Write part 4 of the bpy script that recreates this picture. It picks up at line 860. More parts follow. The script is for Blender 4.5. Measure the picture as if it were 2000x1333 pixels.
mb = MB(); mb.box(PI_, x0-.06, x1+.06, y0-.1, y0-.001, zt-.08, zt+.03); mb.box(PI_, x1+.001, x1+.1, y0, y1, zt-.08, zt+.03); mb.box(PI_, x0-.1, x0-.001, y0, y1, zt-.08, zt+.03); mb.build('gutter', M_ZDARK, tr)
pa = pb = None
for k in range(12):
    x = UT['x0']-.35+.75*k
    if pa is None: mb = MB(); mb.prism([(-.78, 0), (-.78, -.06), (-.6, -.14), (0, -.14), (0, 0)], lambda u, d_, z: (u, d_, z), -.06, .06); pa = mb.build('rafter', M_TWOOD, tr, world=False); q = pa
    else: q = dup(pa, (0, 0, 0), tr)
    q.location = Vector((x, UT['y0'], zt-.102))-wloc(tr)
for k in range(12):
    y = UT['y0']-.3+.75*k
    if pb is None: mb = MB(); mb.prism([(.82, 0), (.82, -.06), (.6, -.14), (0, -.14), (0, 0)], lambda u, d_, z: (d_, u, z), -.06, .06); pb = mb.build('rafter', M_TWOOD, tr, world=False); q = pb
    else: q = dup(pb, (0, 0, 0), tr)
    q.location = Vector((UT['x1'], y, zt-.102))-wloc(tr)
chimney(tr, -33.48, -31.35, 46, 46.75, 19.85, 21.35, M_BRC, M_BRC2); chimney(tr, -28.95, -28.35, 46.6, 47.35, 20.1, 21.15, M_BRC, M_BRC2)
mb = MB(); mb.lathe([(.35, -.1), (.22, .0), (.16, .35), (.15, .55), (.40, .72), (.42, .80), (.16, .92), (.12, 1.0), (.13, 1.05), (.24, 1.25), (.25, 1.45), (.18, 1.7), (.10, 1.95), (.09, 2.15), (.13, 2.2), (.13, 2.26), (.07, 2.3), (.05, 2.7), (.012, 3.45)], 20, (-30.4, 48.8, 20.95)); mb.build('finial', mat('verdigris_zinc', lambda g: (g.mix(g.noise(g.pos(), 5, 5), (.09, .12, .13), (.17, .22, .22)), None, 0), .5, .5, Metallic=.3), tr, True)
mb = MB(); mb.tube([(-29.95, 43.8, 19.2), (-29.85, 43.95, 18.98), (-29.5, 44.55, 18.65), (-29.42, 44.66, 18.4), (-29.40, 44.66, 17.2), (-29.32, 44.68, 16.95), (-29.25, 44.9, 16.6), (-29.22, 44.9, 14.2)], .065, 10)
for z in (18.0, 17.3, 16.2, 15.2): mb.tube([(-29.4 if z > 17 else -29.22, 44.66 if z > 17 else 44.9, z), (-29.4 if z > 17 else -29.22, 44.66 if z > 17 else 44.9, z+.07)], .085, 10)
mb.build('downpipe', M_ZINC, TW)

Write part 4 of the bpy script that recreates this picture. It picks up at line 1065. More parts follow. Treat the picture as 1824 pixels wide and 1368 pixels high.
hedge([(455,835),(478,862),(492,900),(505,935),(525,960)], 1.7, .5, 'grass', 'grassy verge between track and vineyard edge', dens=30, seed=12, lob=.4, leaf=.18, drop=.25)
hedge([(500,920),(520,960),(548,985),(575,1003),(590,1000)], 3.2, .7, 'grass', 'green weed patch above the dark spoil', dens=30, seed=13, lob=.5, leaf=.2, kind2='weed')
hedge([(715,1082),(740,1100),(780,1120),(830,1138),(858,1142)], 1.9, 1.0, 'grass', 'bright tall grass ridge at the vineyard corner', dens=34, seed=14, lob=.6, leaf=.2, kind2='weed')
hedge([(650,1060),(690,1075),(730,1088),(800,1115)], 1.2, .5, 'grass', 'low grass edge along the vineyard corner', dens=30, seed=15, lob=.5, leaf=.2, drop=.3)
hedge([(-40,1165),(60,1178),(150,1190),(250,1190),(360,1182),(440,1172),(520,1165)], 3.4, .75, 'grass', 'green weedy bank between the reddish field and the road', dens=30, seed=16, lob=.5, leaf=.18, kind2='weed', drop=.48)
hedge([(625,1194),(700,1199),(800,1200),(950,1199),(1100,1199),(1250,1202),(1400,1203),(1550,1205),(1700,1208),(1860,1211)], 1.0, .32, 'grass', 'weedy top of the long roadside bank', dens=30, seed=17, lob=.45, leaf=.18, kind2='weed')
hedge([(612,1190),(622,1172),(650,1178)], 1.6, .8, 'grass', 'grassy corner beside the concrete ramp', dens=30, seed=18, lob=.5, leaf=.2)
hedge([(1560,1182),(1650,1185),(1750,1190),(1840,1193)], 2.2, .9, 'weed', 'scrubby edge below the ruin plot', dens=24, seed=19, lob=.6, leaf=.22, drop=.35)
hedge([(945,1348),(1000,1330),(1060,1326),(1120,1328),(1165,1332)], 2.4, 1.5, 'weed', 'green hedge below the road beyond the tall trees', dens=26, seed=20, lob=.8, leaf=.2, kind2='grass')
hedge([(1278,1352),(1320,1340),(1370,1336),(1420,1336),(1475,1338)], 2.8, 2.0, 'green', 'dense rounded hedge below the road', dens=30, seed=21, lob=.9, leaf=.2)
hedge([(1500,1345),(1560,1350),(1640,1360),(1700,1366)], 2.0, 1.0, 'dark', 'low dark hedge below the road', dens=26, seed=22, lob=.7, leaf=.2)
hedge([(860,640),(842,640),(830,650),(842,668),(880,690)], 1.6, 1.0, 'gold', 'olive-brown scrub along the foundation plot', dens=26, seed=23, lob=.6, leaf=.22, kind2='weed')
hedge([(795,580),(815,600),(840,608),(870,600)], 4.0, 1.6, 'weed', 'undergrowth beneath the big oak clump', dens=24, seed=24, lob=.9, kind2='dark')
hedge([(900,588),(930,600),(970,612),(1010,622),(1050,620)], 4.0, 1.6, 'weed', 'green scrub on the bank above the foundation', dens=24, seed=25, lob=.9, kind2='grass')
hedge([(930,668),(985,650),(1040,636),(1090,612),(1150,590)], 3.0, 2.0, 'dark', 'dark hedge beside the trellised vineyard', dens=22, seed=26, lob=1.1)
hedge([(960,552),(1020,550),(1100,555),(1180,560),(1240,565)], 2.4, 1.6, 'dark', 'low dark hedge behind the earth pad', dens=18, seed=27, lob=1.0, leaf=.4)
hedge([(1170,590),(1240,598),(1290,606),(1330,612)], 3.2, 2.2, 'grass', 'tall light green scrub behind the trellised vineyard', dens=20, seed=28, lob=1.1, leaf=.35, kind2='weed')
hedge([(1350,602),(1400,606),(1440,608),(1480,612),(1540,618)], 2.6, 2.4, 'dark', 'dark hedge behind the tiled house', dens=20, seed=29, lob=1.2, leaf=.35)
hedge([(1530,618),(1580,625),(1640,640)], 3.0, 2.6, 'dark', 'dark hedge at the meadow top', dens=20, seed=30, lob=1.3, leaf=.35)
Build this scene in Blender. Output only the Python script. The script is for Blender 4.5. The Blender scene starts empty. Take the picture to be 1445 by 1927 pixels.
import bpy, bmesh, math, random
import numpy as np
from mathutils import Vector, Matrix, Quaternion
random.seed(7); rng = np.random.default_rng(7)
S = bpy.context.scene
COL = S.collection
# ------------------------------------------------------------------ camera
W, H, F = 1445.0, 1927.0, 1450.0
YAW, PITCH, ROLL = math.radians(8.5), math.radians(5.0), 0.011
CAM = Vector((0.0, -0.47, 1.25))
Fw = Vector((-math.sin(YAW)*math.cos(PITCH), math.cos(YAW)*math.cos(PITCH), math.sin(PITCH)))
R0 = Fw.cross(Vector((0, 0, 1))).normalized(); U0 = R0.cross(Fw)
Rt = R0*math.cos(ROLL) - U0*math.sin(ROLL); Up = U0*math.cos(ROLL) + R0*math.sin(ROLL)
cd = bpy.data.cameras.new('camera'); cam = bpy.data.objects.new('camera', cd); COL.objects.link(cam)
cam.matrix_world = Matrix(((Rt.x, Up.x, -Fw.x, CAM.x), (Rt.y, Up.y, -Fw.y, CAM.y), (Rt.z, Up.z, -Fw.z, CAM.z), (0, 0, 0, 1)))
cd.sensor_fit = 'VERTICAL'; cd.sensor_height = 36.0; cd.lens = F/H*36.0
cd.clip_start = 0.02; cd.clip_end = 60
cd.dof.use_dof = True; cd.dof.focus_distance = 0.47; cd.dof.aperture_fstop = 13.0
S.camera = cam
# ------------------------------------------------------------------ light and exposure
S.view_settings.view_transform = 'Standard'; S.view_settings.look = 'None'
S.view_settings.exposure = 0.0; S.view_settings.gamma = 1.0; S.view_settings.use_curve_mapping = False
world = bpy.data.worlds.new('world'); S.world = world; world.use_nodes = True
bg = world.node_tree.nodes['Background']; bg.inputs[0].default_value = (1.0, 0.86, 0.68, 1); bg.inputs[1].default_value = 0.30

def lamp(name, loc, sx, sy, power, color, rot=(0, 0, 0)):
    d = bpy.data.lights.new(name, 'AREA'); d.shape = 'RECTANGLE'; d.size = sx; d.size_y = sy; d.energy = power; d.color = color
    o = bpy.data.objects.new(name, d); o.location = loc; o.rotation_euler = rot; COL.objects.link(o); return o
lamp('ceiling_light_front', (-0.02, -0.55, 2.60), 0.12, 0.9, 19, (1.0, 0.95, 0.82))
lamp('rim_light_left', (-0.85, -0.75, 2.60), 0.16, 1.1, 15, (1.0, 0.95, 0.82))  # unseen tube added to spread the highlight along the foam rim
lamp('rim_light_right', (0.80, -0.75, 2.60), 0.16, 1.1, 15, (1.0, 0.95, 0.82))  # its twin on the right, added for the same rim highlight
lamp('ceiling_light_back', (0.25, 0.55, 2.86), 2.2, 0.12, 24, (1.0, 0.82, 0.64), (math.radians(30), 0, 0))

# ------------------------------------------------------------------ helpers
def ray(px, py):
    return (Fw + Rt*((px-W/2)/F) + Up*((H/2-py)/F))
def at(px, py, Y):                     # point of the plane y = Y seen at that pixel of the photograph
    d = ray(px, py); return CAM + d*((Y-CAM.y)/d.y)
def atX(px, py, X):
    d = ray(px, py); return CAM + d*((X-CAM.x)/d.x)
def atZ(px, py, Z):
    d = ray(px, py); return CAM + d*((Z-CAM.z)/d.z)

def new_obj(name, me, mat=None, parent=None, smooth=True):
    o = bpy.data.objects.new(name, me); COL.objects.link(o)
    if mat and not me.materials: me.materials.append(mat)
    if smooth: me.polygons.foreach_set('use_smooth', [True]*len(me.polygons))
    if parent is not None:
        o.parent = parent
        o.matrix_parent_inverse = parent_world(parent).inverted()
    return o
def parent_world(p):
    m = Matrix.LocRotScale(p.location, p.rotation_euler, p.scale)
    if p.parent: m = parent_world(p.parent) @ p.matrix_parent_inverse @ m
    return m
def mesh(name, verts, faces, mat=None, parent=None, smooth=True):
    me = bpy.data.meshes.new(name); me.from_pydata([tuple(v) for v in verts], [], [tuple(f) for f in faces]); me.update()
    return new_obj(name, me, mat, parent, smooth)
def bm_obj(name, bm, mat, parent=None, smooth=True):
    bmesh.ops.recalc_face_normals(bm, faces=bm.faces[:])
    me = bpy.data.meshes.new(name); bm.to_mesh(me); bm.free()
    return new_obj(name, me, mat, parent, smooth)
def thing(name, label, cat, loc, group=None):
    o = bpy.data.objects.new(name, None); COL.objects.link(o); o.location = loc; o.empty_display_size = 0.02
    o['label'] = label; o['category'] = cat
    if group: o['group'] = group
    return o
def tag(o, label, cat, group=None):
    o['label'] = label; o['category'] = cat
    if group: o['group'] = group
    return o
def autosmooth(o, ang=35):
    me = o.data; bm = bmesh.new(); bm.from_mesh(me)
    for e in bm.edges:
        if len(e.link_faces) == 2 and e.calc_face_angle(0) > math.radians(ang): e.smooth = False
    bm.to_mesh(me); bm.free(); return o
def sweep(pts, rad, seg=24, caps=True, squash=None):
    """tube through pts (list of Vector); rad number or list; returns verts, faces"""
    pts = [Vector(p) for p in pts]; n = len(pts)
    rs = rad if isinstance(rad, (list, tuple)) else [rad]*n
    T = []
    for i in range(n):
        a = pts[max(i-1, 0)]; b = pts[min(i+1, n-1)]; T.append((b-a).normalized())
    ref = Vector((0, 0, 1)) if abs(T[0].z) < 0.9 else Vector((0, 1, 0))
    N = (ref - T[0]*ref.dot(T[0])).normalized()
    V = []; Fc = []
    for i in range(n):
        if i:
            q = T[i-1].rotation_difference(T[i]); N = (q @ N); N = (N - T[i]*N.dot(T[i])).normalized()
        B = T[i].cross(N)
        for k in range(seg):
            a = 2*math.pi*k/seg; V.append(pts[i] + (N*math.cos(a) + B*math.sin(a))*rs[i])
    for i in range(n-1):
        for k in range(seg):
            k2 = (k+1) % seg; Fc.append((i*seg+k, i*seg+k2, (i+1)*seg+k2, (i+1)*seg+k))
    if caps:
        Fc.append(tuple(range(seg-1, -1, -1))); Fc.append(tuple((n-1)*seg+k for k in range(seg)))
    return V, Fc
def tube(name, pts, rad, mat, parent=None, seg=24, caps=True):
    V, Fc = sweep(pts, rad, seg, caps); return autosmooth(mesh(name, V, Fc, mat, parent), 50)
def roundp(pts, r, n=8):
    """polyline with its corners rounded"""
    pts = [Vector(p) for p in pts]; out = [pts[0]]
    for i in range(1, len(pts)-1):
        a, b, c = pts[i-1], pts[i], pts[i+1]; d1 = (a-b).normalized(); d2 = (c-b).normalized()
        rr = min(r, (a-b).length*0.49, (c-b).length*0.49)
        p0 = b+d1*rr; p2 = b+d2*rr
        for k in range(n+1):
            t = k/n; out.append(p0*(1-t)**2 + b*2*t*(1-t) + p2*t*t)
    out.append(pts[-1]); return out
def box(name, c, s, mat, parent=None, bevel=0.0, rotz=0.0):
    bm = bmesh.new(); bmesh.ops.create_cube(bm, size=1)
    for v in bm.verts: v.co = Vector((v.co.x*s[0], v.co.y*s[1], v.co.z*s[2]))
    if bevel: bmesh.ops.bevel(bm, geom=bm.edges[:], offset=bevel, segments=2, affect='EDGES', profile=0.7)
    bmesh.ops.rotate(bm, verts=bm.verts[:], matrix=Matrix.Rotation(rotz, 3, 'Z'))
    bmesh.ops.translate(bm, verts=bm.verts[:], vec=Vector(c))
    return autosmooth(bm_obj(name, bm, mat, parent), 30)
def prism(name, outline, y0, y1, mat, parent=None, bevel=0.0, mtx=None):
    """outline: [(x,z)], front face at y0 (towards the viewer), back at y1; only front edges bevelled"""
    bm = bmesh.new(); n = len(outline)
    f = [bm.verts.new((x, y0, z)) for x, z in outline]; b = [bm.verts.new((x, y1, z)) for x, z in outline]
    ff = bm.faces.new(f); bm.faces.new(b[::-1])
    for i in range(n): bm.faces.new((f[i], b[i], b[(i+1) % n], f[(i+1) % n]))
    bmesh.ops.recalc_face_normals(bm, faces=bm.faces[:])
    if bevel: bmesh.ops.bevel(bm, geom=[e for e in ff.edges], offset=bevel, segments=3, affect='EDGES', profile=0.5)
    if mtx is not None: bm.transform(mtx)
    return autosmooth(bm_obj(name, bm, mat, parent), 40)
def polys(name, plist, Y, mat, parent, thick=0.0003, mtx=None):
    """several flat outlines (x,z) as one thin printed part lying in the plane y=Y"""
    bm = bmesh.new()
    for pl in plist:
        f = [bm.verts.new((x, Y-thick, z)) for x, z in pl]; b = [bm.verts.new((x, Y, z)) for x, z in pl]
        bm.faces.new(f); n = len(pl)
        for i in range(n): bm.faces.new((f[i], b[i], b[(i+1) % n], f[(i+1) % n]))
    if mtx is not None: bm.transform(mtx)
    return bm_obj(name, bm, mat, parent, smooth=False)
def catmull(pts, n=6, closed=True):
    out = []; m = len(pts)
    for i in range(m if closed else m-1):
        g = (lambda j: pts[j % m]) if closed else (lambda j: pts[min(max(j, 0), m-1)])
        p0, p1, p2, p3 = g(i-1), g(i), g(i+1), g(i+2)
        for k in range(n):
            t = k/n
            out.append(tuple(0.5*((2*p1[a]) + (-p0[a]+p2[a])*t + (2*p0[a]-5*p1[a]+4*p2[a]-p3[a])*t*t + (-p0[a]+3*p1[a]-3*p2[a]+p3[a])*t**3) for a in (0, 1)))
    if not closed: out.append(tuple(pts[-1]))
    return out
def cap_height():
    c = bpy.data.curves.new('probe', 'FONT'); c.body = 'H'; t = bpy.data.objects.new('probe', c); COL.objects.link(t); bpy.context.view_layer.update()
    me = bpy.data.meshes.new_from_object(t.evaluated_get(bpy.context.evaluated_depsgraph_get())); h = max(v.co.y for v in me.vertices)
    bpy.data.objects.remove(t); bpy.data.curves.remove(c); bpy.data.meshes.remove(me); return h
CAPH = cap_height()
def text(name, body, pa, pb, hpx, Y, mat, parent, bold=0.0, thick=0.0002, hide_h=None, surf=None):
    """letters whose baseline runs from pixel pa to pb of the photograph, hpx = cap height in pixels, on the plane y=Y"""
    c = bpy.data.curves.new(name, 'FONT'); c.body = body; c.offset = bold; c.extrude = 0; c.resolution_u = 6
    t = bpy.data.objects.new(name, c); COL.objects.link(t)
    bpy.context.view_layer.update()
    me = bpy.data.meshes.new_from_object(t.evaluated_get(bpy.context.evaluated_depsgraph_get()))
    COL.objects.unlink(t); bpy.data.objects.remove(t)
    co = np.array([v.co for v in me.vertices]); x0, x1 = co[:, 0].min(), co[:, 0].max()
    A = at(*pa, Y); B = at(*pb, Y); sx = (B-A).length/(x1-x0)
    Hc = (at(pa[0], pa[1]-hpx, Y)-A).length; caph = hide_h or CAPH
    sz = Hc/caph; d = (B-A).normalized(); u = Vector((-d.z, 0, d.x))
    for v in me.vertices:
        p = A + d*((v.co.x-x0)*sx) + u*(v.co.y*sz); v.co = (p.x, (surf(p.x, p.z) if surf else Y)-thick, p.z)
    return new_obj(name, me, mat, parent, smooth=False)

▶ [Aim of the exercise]
Scan the entries above for the word "Blender" and collect each line holding it.

▶ [Exercise solution]
Write part 4 of the bpy script that recreates this picture. It picks up at line 860. More parts follow. The script is for Blender 4.5. Measure the picture as if it were 2000x1333 pixels.
Build this scene in Blender. Output only the Python script. The script is for Blender 4.5. The Blender scene starts empty. Take the picture to be 1445 by 1927 pixels.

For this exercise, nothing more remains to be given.